Je le répète, il ne s'agit que d'une estimation, ayant pour objet de permettre la définition d'un objectif. Enfin, je rappelle qu'une somme équivalente, à savoir près de 50 milliards d'euros, va être injectée dans l'économie grecque, sous forme d'investissements. Sur le plan macroéconomique, c'est une très bonne chose.

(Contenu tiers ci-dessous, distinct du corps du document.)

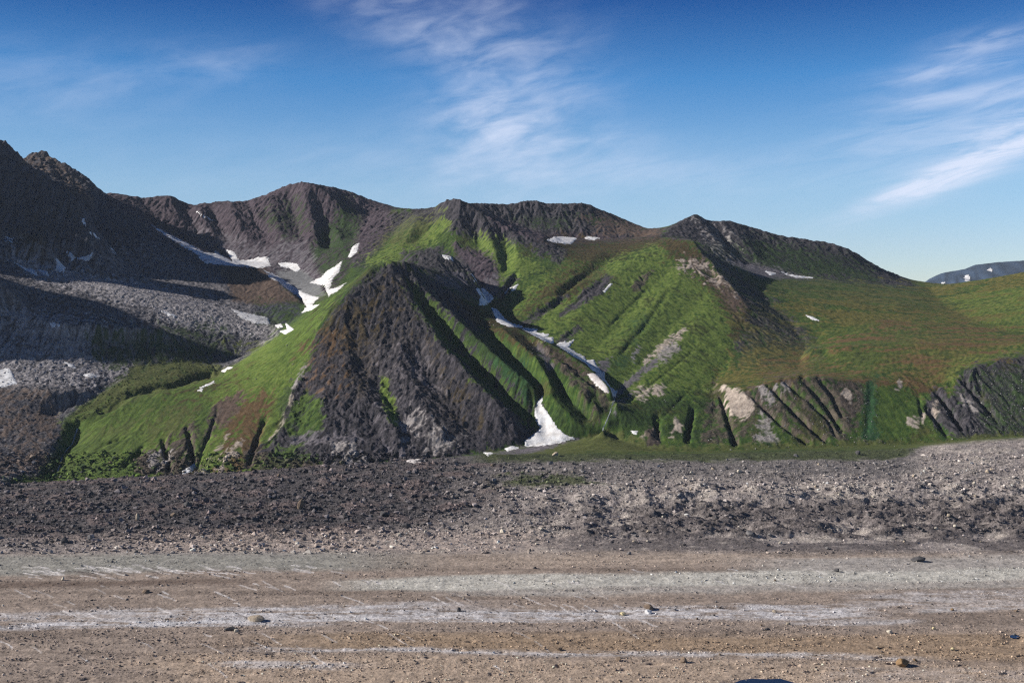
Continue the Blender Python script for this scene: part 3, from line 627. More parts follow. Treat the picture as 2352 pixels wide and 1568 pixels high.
def bandm(lo, hi, s=7): return smooth(Vt, lo-s, lo+s)*(1-smooth(Vt, hi-s, hi+s))
cg = np.ones(Xg.shape+(3,))*np.array((.29, .243, .21))
cg = mixc(cg, (.20,.165,.142), smooth(band, -.05, .35)*.8)
cg = mixc(cg, (.37,.30,.24), bandm(1510, 1800, 14)*smooth(Ug+300*bandw, 250, 500))
cg = mixc(cg, (.30,.225,.155), bandm(1455, 1500, 10)*smooth(Ug, 300, 900)*.8)
cg = mixc(cg, (.27,.27,.25), bandm(1255, 1300)*(1-smooth(Ug, 700, 1100)))
cg = mixc(cg, (.35,.295,.25), bandm(1262, 1300)*smooth(Ug, 900, 1300))
cg = mixc(cg, (.34,.325,.31), bandm(1292, 1328)*smooth(Ug, 1600, 1900))
cg = mixc(cg, (.45,.45,.42), bandm(1322, 1352, 5)*smooth(Ug, 700, 900))
cg = mixc(cg, (.36,.35,.335), bandm(1350, 1368)*smooth(Ug, 900, 1200)*.8)
cg = mixc(cg, (.16,.125,.105), bandm(1318, 1332, 5)*(1-smooth(Ug, 400, 700)))
bw2 = fbm(Xg/70, Yg/9, 4, 151, .6)
Vt = Vt-15*(1-smooth(Ug, -80, 520))*smooth(Vg, 1375, 1420)*(1-smooth(Vg, 1465, 1500))
def white(lo, hi, am, c=(.52,.53,.565), s=5):
    global cg
    cg = mixc(cg, c, np.clip(bandm(lo, hi, s)*am*smooth(1.3*bw2+.5*nz1+.4*nz2, -.6, .3), 0, 1))
white(1382, 1397, .75*(1-smooth(Ug, 900, 1250))); white(1398, 1426, .85*(1-smooth(Ug, 1900, 2100))*smooth(Ug, -200, 500)); white(1412, 1434, .85*(1-smooth(Ug, 500, 900)))
white(1375, 1400, .5*smooth(Ug, 1900, 2050)); white(1403, 1412, .8*smooth(Ug, 2050, 2150)); white(1428, 1436, .7*smooth(Ug, 1750, 1900)*(1-smooth(Ug, 2050, 2150)))
white(1492, 1503, .7*smooth(Ug, 500, 700)*(1-smooth(Ug, 2000, 2200))); white(1528, 1545, .6*(1-smooth(Ug, 700, 900))*smooth(Ug, 450, 560)); white(1520, 1560, .4*smooth(Ug, 1850, 1950), (.36,.34,.34))
# crevasse lines of bare ice
rs = random.Random(5)
for i in range(215):
    z_ = rs.random()
    if z_ < .36: u, v, l_, k = rs.triangular(-10, 900, 120), rs.triangular(1292, 1326, 1308), rs.uniform(14, 46), rs.uniform(.13, .26)
    elif z_ < .8: u, v, l_, k = rs.uniform(-20, 1500), rs.uniform(1330, 1425), rs.uniform(14, 55), rs.uniform(.28, .5)
    elif z_ < .9: u, v, l_, k = rs.uniform(1100, 2300), rs.uniform(1300, 1380), rs.uniform(14, 60), rs.uniform(.15, .35)
    else: u, v, l_, k = rs.uniform(0, 1500), rs.uniform(1425, 1540), rs.uniform(14, 60), rs.uniform(.4, .75)
    pl = [(u, v), (u+l_*.5, v+l_*.5*k+rs.uniform(-2, 2)), (u+l_, v+l_*k)]
    d = sline(pl, Ug, Vg, 6); a = np.where(d < 6, (1-smooth(d+1.1*nz2+.6*nz1, .3, 1.9)), 0)*rs.uniform(.4, 1.0)*smooth(bw2+.8*nz1, -.65, -.05)
    cg = mixc(cg, (.66,.65,.66) if i % 4 else (.10,.085,.08), a)
# moraine colours
dark = mor*smooth(1150-Ug+260*hum+90*nz1-2.2*(Vg-1150)*smooth(Vg, 1150, 1250)*2, -160, 200)
lightm = np.ones(Xg.shape+(3,))*np.array((.25,.228,.222)); lightm = mixc(lightm, (.32,.295,.275), smooth(hum+.5*nz1, -.1, .35)); lightm = mixc(lightm, (.10,.09,.092), smooth(hum2, .2, .55)*right*(1-smooth(Yg, 1880, 1960))*.85)
darkm = np.ones(Xg.shape+(3,))*np.array((.085,.08,.086)); darkm = mixc(darkm, (.145,.12,.12), smooth(hum, -.05, .3)); 
lightm *= 1.12; lightm = mixc(lightm, (.15,.143,.145), (1-smooth(Vg+22*hum+.012*(Ug-1200), 1085, 1120))*(1-smooth(Ug, 2080, 2140))*.85); mc = lightm*(1-dark[..., None])+darkm*dark[..., None]
mc = mixc(mc, (.40,.34,.305), smooth(Vg, 1205, 1235)*(1-smooth(Vg, 1262, 1272))*(1-smooth(Ug, 1150, 1400))*.75*smooth(nz1, -.35, .1)*smooth(Ug, 0, 500))
gp = smooth(1-np.abs((Ug-1250)/260)+.9*hum, .5, .9)*smooth(1-np.abs((Vg-1105)/32)+.8*nz1, .4, .8)
gp = np.maximum(gp, (1-smooth(Vg+8*hum+7*nz1+.006*(Ug-1300)+62*smooth(Ug, 2030, 2220), 1054, 1066))*smooth(Ug, 1060, 1130)*(1-smooth(Ug+20*nz1, 2100, 2130)))
mc = mixc(mc, (.045,.065,.018), gp*.85)
mm_ = np.clip(smooth(Yg+25*band, 1585, 1650), 0, 1)
cg = cg*(1-mm_[..., None])+mc*mm_[..., None]
cg = cg*np.array((1.03, .985, .96)); cg *= (1+.36*nz1+.42*nz2)[..., None]
ft = foot[..., None]; COL[G] = COL[G]*(1-ft)+cg*ft; ST[G] = ST[G]*(1-foot)+(.5+1.2*mor)*foot
COL = np.clip(COL, .004, .9)
Vf = proj_v(Z)
vis = Vf < np.concatenate([np.full((1, X.shape[1]), 1e9), np.minimum.accumulate(Vf, 0)[:-1]])+2.5

# ---------------------------------------------------------------- terrain material and pieces
def terrain_material():
    m = bpy.data.materials.new('terrain'); m.use_nodes = True; t = m.node_tree; b = t.nodes['Principled BSDF']
    b.inputs['Roughness'].default_value = .95; b.inputs['Specular IOR Level'].default_value = .15
    at = t.nodes.new('ShaderNodeAttribute'); at.attribute_name = 'Col'
    st = t.nodes.new('ShaderNodeAttribute'); st.attribute_name = 'stone'
    g = t.nodes.new('ShaderNodeNewGeometry')
    def nz(scale, det, rough=.65):
        n = t.nodes.new('ShaderNodeTexNoise'); n.inputs['Scale'].default_value = scale; n.inputs['Detail'].default_value = det
        n.inputs['Roughness'].default_value = rough; t.links.new(g.outputs['Position'], n.inputs['Vector']); return n.outputs['Fac']
    n1 = nz(.35, 4, .75); n2 = nz(.06, 6, .72)
    v = nmath('MULTIPLY_ADD', nmath('SUBTRACT', n1, .5, tree=t), nmath('MULTIPLY_ADD', st.outputs['Fac'], 1.5, 1.2, tree=t), nmath('MULTIPLY_ADD', n2, 1.7, .15, tree=t), tree=t)
    v = nmath('MAXIMUM', v, .25, tree=t)
    vm = t.nodes.new('ShaderNodeVectorMath'); vm.operation = 'SCALE'; t.links.new(at.outputs['Color'], vm.inputs[0]); t.links.new(v, vm.inputs['Scale'])
    t.links.new(vm.outputs[0], b.inputs['Base Color'])
    bp = t.nodes.new('ShaderNodeBump'); bp.inputs['Distance'].default_value = 2.2
    t.links.new(nmath('MULTIPLY_ADD', st.outputs['Fac'], .5, .15, tree=t, clamp=True), bp.inputs['Strength']); t.links.new(n1, bp.inputs['Height'])
    t.links.new(bp.outputs[0], b.inputs['Normal']); return m
TM = terrain_material()
def meta(o, label=None, cat=None, kind=None, group=None):
    if label: o['label'] = label
    if cat: o['category'] = cat
    if kind: o['kind'] = kind
    if group: o['group'] = group
    return o
def build(name, co, faces, mat, smooth_=True, col_=None, stone_=None):
    me = bpy.data.meshes.new(name); co = np.ascontiguousarray(co, dtype=np.float32); faces = np.asarray(faces, np.int32); k = faces.shape[1]
    me.vertices.add(len(co)); me.vertices.foreach_set('co', co.ravel())
    me.loops.add(faces.size); me.loops.foreach_set('vertex_index', faces.ravel())
    me.polygons.add(len(faces)); me.polygons.foreach_set('loop_start', np.arange(0, faces.size, k, dtype=np.int32))
    me.polygons.foreach_set('use_smooth', np.full(len(faces), smooth_))
    me.update(calc_edges=True)
    if col_ is not None:
        a = me.attributes.new('Col', 'FLOAT_COLOR', 'POINT'); a.data.foreach_set('color', np.concatenate([col_, np.ones((len(col_), 1))], 1).astype(np.float32).ravel())
    if stone_ is not None:
        a = me.attributes.new('stone', 'FLOAT', 'POINT'); a.data.foreach_set('value', stone_.astype(np.float32))
    me.materials.append(mat); o = bpy.data.objects.new(name, me); sc.collection.objects.link(o); return o
ns, nu = X.shape
jj, ii = np.meshgrid(np.arange(ns-1), np.arange(nu-1), indexing='ij')
fa = (jj*nu+ii).ravel(); quads = np.stack([fa, fa+1, fa+1+nu, fa+nu], 1)
REG = [   # name, label, outline in bearing/height px, distance range
 ('glacier', 'flat glacier surface striped with brown debris and pale ice', None),
 ('moraine', 'bouldery grey side moraine between the glacier and the mountains', None),
 ('front_mountain', 'dark cone-shaped mountain with a bright green left slope', [(862,595),(930,590),(990,628),(1100,690),(1200,755),(1290,797),(1370,850),(1405,890),(1416,930),(1386,990),(1230,1022),(1100,1200),(-900,1400),(-900,1100),(0,1101),(100,1080),(128,1085),(150,1035),(180,975),(300,902),(480,864),(640,765),(740,690)]),
 ('right_peak', 'dark pointed peak with a long ridge falling right', [(1515,541),(1600,400),(2140,640),(2140,662),(1990,652),(1830,640),(1740,630),(1665,608),(1600,552),(1540,546)]),
 ('right_spur', 'steep bright green mountain spur right of the snow gully', [(1515,541),(1540,546),(1600,552),(1665,610),(1850,800),(1830,850),(1690,890),(1640,890),(1630,1040),(1230,1100),(1230,1022),(1386,990),(1416,930),(1370,850),(1240,770),(1150,735),(1115,690),(1180,620),(1300,570),(1500,555)]),
 ('right_hillside', 'broad green and rust coloured hillside with an eroded gully cliff', [(1640,890),(1690,890),(1830,850),(1850,800),(1665,610),(1740,630),(1830,640),(1990,652),(2140,662),(2140,600),(3000,200),(3000,1300),(1620,1300)]),
 ('rock_glacier', 'grey rubble benches below the shaded left mountains', [(-900,600),(33,596),(111,614),(300,652),(500,692),(648,750),(640,768),(480,866),(300,902),(180,975),(146,1042),(126,1100),(-900,1400)]),
 ('left_mountain', 'tall dark left mountains standing in shadow', [(-900,0),(225,0),(225,440),(300,494),(420,570),(500,608),(560,606),(640,647),(700,702),(648,750),(500,692),(300,652),(111,614),(33,596),(-900,600)]),
 ('back_mountain', 'purple-brown rocky ridge line behind with snow at its foot', None)]
cu = (U[:-1, :-1]+U[1:, 1:])/2; cv = (Vf[:-1, :-1]+Vf[1:, 1:])/2; cy = (Y[:-1, :-1]+Y[1:, 1:])/2
lab = np.full(cu.shape, 8)
for k in range(7, 1, -1):
    lab[sdist(REG[k][2], cu, cv, 5) > 0] = k
lab[cy < 2440] = 1; lab[cy < 1620+14*fbm(cu/200, cy/50, 2, 3)] = 0
lab = lab.ravel()
P3 = np.stack([X, Y, Z], -1).reshape(-1, 3); C3 = COL.reshape(-1, 3); S3 = ST.ravel()
for k, (nm, lb, _) in enumerate(REG):
    q = quads[lab == k]; us, inv = np.unique(q, return_inverse=True)
    o = build(nm, P3[us], inv.reshape(-1, 4), TM, True, C3[us], S3[us]); meta(o, lb, None, 'structure')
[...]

Pour ce qui est de la dette, le Fonds monétaire international ne dit nulle part que le plan de sauvetage n'est acceptable qu'à la condition d'une réduction nominale de la dette. Mme Lagarde a bien dit qu'à l'issue de toutes les analyses auxquelles il a été procédé, il apparaît qu'il reste des marges en termes de baisse de taux d'intérêt, de report du paiement des intérêts et d'allongement de la durée de la dette, afin de rendre cette dette soutenable. Il n'y a donc pas de contradiction entre ce qui est inscrit dans l'accord et la position du FMI - je rappelle que nous sommes d'ailleurs partis d'un texte dit «des institutions». Il existe bel et bien une solution n'imposant pas de toucher au nominal, ce qui constitue une condition d'acceptabilité politique dans plusieurs États, en particulier l'Allemagne et les pays nordiques, qui attachent une grande importance à ce que le montant de la dette ne soit pas réduit.
Sur ce sujet complexe et par nature très évolutif, je reste à votre disposition pour vous donner toutes les précisions que vous estimerez nécessaires - étant précisé que, même au cours d'une audition qui n'est pas ouverte à la presse, il ne m'est pas possible de vous faire part de toutes les informations que je possède.